Rover Pipeline Presses FERC for Approval on Laterals; FERC Tells Rover to Keep Its Word

First, from Kallanish Energy:
The company, in a strongly worded letter to FERC, said it had expected to begin service next week on its delayed Burgettstown and Majorsville laterals. 
“It is not in the public interest for the commission to withhold this supply from market any longer,” the company said. 
The company said that “significant volumes of natural gas have been unable to flow on pipeline facilities that have been completed for nearly a month.” 
In a June 21 letter to FERC, the company requested approval by June 25. It intended to then notify shippers that service would begin on July 1, it said. 
Rover Pipeline said that FERC appears to have changed the rules in requiring additional work from the company after heavy rains caused slippage and erosion problems along the two laterals. 
The company said both laterals are now more than 50% restored, but not enough to win FERC approval. 
“This change is unwarranted and unreasonable,” the company said.
And then there is this response from the FERC, as reported by NGI:
Rover Pipeline LLC is once again in regulators’ crosshairs as FERC staff on Thursday said the company is unlikely to meet the restoration deadlines set out in a May 1 order approving service on the Vector Delivery Meter Station, Defiance Compressor Station and the Market Segment. 

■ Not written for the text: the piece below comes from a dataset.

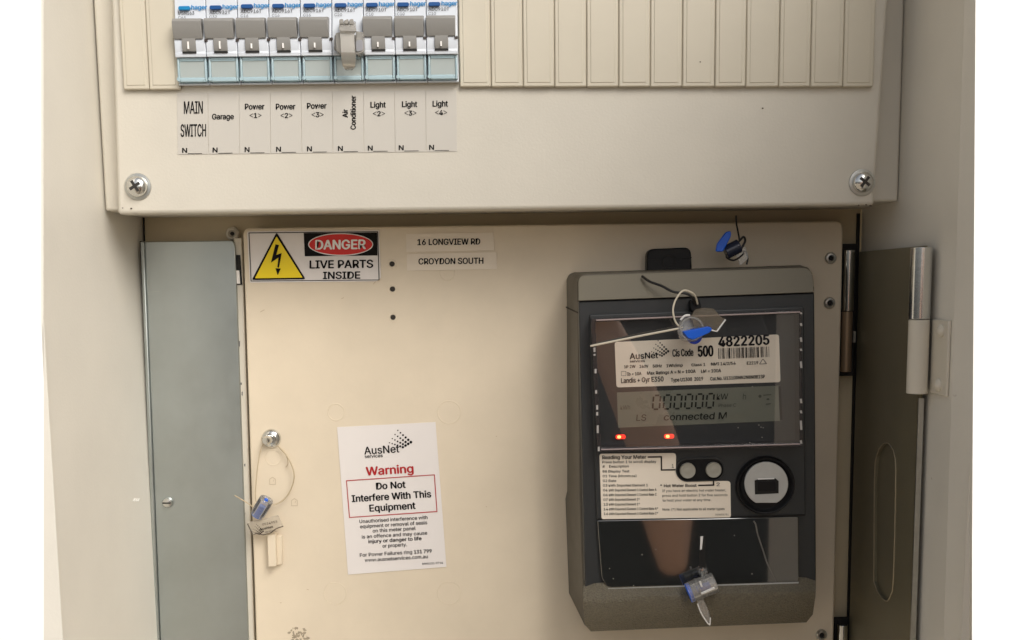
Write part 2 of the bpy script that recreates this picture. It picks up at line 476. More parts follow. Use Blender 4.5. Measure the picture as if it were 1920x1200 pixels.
for i in range(NB):
    x0, x1 = BX[i] + .00018, BX[i + 1] - .00018
    xm = (x0 + x1) / 2; W = x1 - x0
    px0 = 332 + 58.65 * i; dy = -.7 * i                       # pixel of the left edge, for lettering
    zc = 2.2 - .012 * 0
    b = thing('circuit_breaker', bl[i], 'circuit breaker', (xm, 0, bz(156, -.003)), 'row of circuit breakers')
    m = MB()
    m.side(x0, x1, [(0, bz(-30, 0)), (-.0050, bz(-28, -.005)), (-.0055, bz(3, -.0055)), (-.0060, bz(31, -.006)), (-.0080, bz(64, -.0080)),
                    (-.0092, bz(74, -.0092)), (-.0083, bz(95.5, -.0083)), (-.0088, bz(97, -.0088)), (-.0086, bz(104.5, -.0086)),
                    (-.0030, bz(106, -.003)), (-.0028, bz(153, -.0028)), (-.0045, bz(154, -.0045)), (-.0042, bz(157.5, -.0042)), (0, bz(158, 0))])
    m.build('body', BREAKER, b, bevel=.0004)
    # name window with its button and lettering
    yy = 9.2 + (4 if i == 0 else 3 if i == 1 else 0) * .5
    m = MB()
    rb = rounded([(px0 + 2, yy + dy), (px0 + 24, yy + dy - .3), (px0 + 24, yy + 7.5 + dy - .3), (px0 + 2, yy + 7.5 + dy)], 3.4)
    m.pprism(rb, -.0074, -.0055)
    m.build('test_button', LIGHTBLUE if i == 0 else BLUE, b, bevel=.0002)
    m = MB(); m.text('hager', px0 + 27, yy + 6.3 + dy, 8.0, 29, -.0063, bold=.022)
    m.build('maker_lettering', LOGOBLUE, b, smooth=False)
    m = MB(); m.text(codes[i], px0 + 2, yy + 16.5 + dy, 6.4, 30 if i == 0 else 39, -.0063, bold=.008)
    m.text(rates[i], px0 + 2, yy + 24.5 + dy, 5.4, 14, -.0066)
    m.build('type_lettering', GREYINK, b, smooth=False)
    # toggle
    up = i != 5
    m = MB()
    if up:
        m.side(x0 + .0001, x1 - .0011, [(-.0062, bz(33, -.0062)), (-.0108, bz(31.5, -.0108)), (-.0121, bz(36, -.0121)), (-.0116, bz(54, -.0116)), (-.0100, bz(70, -.0100)), (-.0070, bz(70, -.007))])
        m.side(x0 + W * .26, x0 + W * .70, [(-.0070, bz(64, -.007)), (-.0099, bz(64, -.0099)), (-.0101, bz(70, -.0101)), (-.0100, bz(84, -.0100)), (-.0091, bz(94, -.0091)), (-.0070, bz(94, -.007))])
        tg = m.build('toggle', TOGGLE, b, bevel=.00025)
        m = MB(); zt, zb = bz(75, -.0104), bz(89, -.0104)
        if i > 1: zt = bz(80, -.0104)
        m.box(xm - .0009, xm - .0001, -.0105, -.0096, zb, zt); m.build('on_mark', WHITE, tg)
        m = MB(); m.box(x0 + W * .26, x0 + W * .70, -.0094, -.0075, bz(97.0, -.0094), bz(94.2, -.0094)); m.build('shadow_gap', BLACK, tg)
    else:   # switched off: the paddle lies down
        m.side(x0 + W * .10, x1 - W * .05, [(-.0070, bz(66, -.007)), (-.0105, bz(66, -.0105)), (-.0140, bz(88, -.0140)), (-.0130, bz(96, -.013)), (-.0070, bz(95, -.007))])
        tg = m.build('toggle', TOGGLE, b, bevel=.0006)
    # indicator dash at the right shoulder
    m = MB(); m.pprism([(px0 + 51, 73.5 + dy), (px0 + 57, 73 + dy), (px0 + 57, 77.5 + dy), (px0 + 51, 78 + dy)], -.0097, -.0080)
    m.build('indicator_dash', mat('dash_brown', (.05, .035, .03), .5), b)
    # terminal cover
    zt, zb = bz(105.5, -.0070), bz(151, -.0070)
    def zr(py): return bz(py, -.0068)
    m = MB(); g = .0004
    for (a, c_, p, q) in ((x0 + g, x0 + .0016, zb, zt), (x1 - .0016, x1 - g, zb, zt), (x0 + .0017, x1 - .0017, zt - .0014, zt), (x0 + .0017, x1 - .0017, zb, zb + .0024)):
        m.box(a, c_, -.0071, -.0031, p, q)
    tc_ = m.build('terminal_cover', CLEARBLUE, b, bevel=.0004)
    MB().box(x0 + .0017, x1 - .0017, -.0064, -.0060, zb + .0025, zt - .0015).build('pane', CLEARPANE, tc_)
    m = MB()
    m.box(x0 + .0020, x1 - .0020, -.0069, -.0065, zr(112), zr(110.5)); m.box(x0 + .0030, x1 - .0030, -.0069, -.0065, zr(145.5), zr(143))
    m.build('rib', CLEARBLUE, tc_)
    m = MB()
    m.cyl((x0 + .0011, -.0032, zr(146)), (0, -1, 0), .0011, .0044, 12); m.build('corner_pin', CLEARBLUE, tc_)

# clear lock clip over the sixth toggle
lk = thing('toggle_lock', 'scuffed clear plastic lock clip hanging on the Air Conditioner breaker toggle', 'lock clip', Q(652, 132, -.02))
m = MB()
prof = [(637, 40, -.009, 667), (635, 52, -.018, 667), (637, 58, -.020, 668), (637, 62, -.0180, 664), (638, 76, -.0205, 664), (639, 98, -.0215, 666), (640, 112, -.0195, 667), (642, 124, -.0165, 666), (648, 131, -.0115, 660)]
L = [[Q(a, y, Y) for a, y, Y, b in prof], [Q(b, y, Y) for a, y, Y, b in prof]]
th = Vector((0, .0014, 0))
m.loft([[p0, p1, p1 + th, p0 + th] for p0, p1 in zip(*L)])
m.build('band', LOCKP, lk, bevel=.0004)
m = MB(); m.pprism(rounded([(629, 62), (637, 60), (640, 100), (631, 97)], 2), -.016, -.008); m.build('cheek', LOCKP, lk, bevel=.0004)
m = MB(); m.pprism(rounded([(667, 58), (681, 60), (682, 98), (668, 103)], 3), -.015, -.008); m.build('cheek', LOCKP, lk, bevel=.0004)
m = MB(); m.pprism(rounded([(667, 76), (680, 74), (680, 94), (668, 97)], 4), -.0156, -.0145)
m.build('thumb_pad', mat('grey_translucent', srgb(150, 150, 155), .3), lk)
m = MB()
for k, (a, b_) in enumerate(((636, 643), (645, 653), (655, 662))): m.pprism(rounded([(a, 36 + k % 2 * 2), (b_, 35), (b_, 44), (a, 45)], 2), -.015, -.008)
m.build('grip_tooth', LOCKP, lk, bevel=.0004)

# ------------------------------------------------------------------ circuit labels
CLN = ['MAIN SWITCH', 'Garage', 'Power <1>', 'Power <2>', 'Power <3>', 'Air Conditioner', 'Light <2>', 'Light <3>', 'Light <4>']
NX = [342, 399, 459, 518, 576, 634, 690, 748, 805]
for i in range(NB):
    a, b_ = 332 + 58.3 * i, 332 + 58.3 * (i + 1) - .8
    yt, yb = 174 - .55 * i, 289.5 - .62 * i
    t = thing('circuit_label', 'printed paper label reading %s under its breaker' % CLN[i], 'label', Q((a + b_) / 2, yb, 0), 'circuit name labels')
    m = MB(); m.pprism([(a, yt), (b_, yt - .7), (b_ + 1, yb - .7), (a + 1.4, yb)], -.0003, -.0001)
    m.build('paper', CLEARPAPER, t)
    m = MB(); Y = -.0005
    if i == 0:
        m.text('MAIN', 362.5, 213, 23, 35, Y, align='c', bold=.006); m.text('SWITCH', 362.5, 256, 23, 47, Y, align='c', bold=.006)
    elif i == 1: m.text('Garage', 418, 223.5, 10, 40, Y, align='c', bold=.02)
    elif i == 5:
        m.text('Air', 652, 220, 9.5, 15, Y, ex=(0, -1), ey=(1, 0), bold=.02); m.text('Conditioner', 667, 242.5, 9.5, 63, Y, ex=(0, -1), ey=(1, 0), bold=.02)
    else:
        cx = {2: 477.5, 3: 535.5, 4: 594, 6: 709, 7: 768, 8: 825.5}[i]; by = {2: 205, 3: 205, 4: 203.5, 6: 201.5, 7: 200.5, 8: 199.5}[i]
        wd, d = CLN[i].split(' ')
        m.text(wd, cx, by, 10.5, 36 if i < 5 else 28, Y, align='c', bold=.02)
        m.text(d[1], cx + 1.6, by + 16, 9, None, Y, align='c', bold=.02)
        for sx in (-1, 1):
            m.bar((cx + 1.6 + sx * 11, by + 11.3), (cx + 1.6 + sx * 4.5, by + 8), .9, Y); m.bar((cx + 1.6 + sx * 11, by + 11.3), (cx + 1.6 + sx * 4.5, by + 14.5), .9, Y)
    nb = 286.5 - .72 * i
    m.text('N', NX[i], nb, 9, 8.5, Y, bold=.018); m.bar((NX[i] + 10, nb + 1.5), (NX[i] + 37, nb + 1.1), .9, Y)
    m.build('lettering', INK, t, smooth=False)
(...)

According to a letter to the pipeline signed by the Federal Energy Regulatory Commission’s John Wood, deputy director of the Office of Energy Projects, Rover was expected to miss the June 30 (Saturday) deadline for completing restoration work on those facilities, in violation of the terms of the May order. Rover told FERC staff via email that it expected restoration on the Market Segment to take until at least the end of July, according to Wood. 
Thursday’s letter echoes an earlier missive from FERC that chided Rover for lagging behind schedule on restoration of Mainline Compressor Stations 1 and 2, and it raises the possibility of delays to pending in-service authorizations for four supply laterals. 
“Because restoration of these facilities was not complete at the time of in-service authorization, Rover committed to completing the remaining restoration activities by specified dates,” Wood wrote, noting a checklist of items including grading, reseeding, restoration of stream banks, rill erosion and repair of erosion control devices, among other activities.
The construction of the Rover pipeline has been marked by drilling mud spills, property damage, and other mistakes, including the destruction of a house that was under consideration for historical status in Carroll County.  ETP has generally come out firing with strongly worded letters to the FERC as regulators have kept the company squarely in their sights.  With as much back-and-forth as there has been between ETP and both the FERC and Ohio EPA, it's a little bit remarkable that the project has been able to progress as much as it has.